Im abschließenden praxeologischen Teil wendet Hillebrand den ge­won­ne­nen Zeichenbegriff auf gegenwärtige religiöse Wiederentdeckungen innerhalb des Kirchenbaus, der Kirchenmusik und des Pilgerns sowie auf neu zu findende Ausdrucksformen innerhalb der Grundvollzüge der Kirche an. Außerdem macht er deutlich, dass der Glaube in seiner äs­the­ti­schen Konfiguration zu einer „Entzwingung“ gelangt, die der ge­gen­wär­ti­gen Kultur angemessen erscheint: „Glaube wird weggeführt von seiner zwingenden [Heils-; JT] Notwendigkeit. Glaube ist ein ‚Su­per­addi­tum‘, völlig umsonst, gratis und kostbar“ (269). Eine Formulierung, die durch­aus dogmatischen Sprengstoff bietet. Grundlage zur An­wen­dung der peirceschen Semiotik auf die einzelnen Bereiche ist jeweils das Auf­de­cken des Wechselverhältnisses des Innen-und-Außen, in dem die re­li­gi­ö­sen Zeichen stehen. So steht beispielsweise das Pilgern in einer Wech­sel­be­zie­hung, die in ein balanciertes Verhältnis gebracht werden muss, um nicht seinen religiösen Gehalt zu verlieren: „Pilgern als Tiefe­ner­fah­rungs­zei­chen, das ein Zeichen für die Ahnung von ‚mehr‘ ist, setzt vor­aus, dass dieses Zeichen ein Wechselverhältnis zwischen dem Innen des Glaubens, der eigenen Überschreitung, dem Fernweh, und dem Außen des eigenen Lebens, den eigenen Fragen und Her­aus­for­de­run­gen des All­tags, dem Heimweh, darstellen kann. Löst sich das Pil­gern in einem der Verhältnispole gänzlich auf, dann wird Pilgern zur Farce“ (313).

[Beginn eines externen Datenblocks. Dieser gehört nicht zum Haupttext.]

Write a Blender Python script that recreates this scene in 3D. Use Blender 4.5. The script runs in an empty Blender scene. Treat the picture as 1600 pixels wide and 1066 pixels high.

Es gelingt Hillebrand aufzuweisen, dass die peircesche Semiotik ein Hilfs­mit­tel bietet, um innerhalb der religiösen Vollzüge und Aus­drucks­for­men zu einer ästhetischen Passung zu gelangen. Außerdem bietet sie ihm eine Denkform, um auf Basis des Gegebenen zu neuen Aus­drucks­for­men zu finden. Die Analyse der grundlegenden Wech­sel­ver­hält­nis­se bleibt der/dem Anwendenden allerdings selbst überlassen. Eine all­ge­mei­ne Methodik hierfür vermag das Buch nicht anzubieten. Die Lei­stungs­fä­hig­keit der pragmatizistischen Semiotik Peirces kommt somit bei aller intellektuellen Tiefe als Ar­beits­in­stru­ment in der Pastoral den­noch über den Rang eines Hilfsmittels und des Angebots einer Denk­form nicht hinaus. Das Buch stellt demnach auf der Suche nach zeit­ge­mä­ßen Zeichen des Glaubens kein Wun­der­werk­zeug zur Ver­fügung, kann aber als Angebot eines Analyseinstruments vor allem dem/der philosophisch vorgeprägten Leser*in ans Herz gelegt werden.

Ein auch in einer Doktorarbeit gerade von seiner thematischen Breite her beeindruckendes Literaturverzeichnis und das Protokoll der Er­geb­nis­se der Gemeindebefragung der KHG Tübingen schließen das Buch ab.